Article

On the origins of enchantment: not such a puzzle

Paul Seabright

Abstract

The fact that adherents of most religions subscribe sincerely to many counter-empirical beliefs has been argued to pose a challenge to evolutionary explanations of religion, since natural selection is considered to have developed sophisticated cognitive mechanisms to enable prehistoric foragers to survive in harsh environments. I argue here that most counter-empirical beliefs held by members of most religions are optional most of the time, and were optional all of the time in prehistory. Beliefs held by foragers and other individuals in situations where survival may depend on them are not very counter-empirical compared to locally available alternatives.
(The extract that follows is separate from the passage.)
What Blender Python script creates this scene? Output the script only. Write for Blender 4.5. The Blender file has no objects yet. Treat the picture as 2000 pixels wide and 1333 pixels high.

More generally, human beings are cognitively extravagant—that is, they are capable of entertaining beliefs about a large number of things other than their immediate physical environment, but it is only in modern environments that their cognitive extravagance typically becomes costly enough to pose a problem for evolutionary explanation. In a nutshell, counter-empirical beliefs are a by-product rather than a precondition of religious membership and practice, and were unlikely to have been adaptively costly in environments that were evolutionarily relevant for human beings.

Reference

Paul Seabright, On the origins of enchantment: not such a puzzle, Religion, Brain & Behavior, n. 10, 2020, pp. 345–357.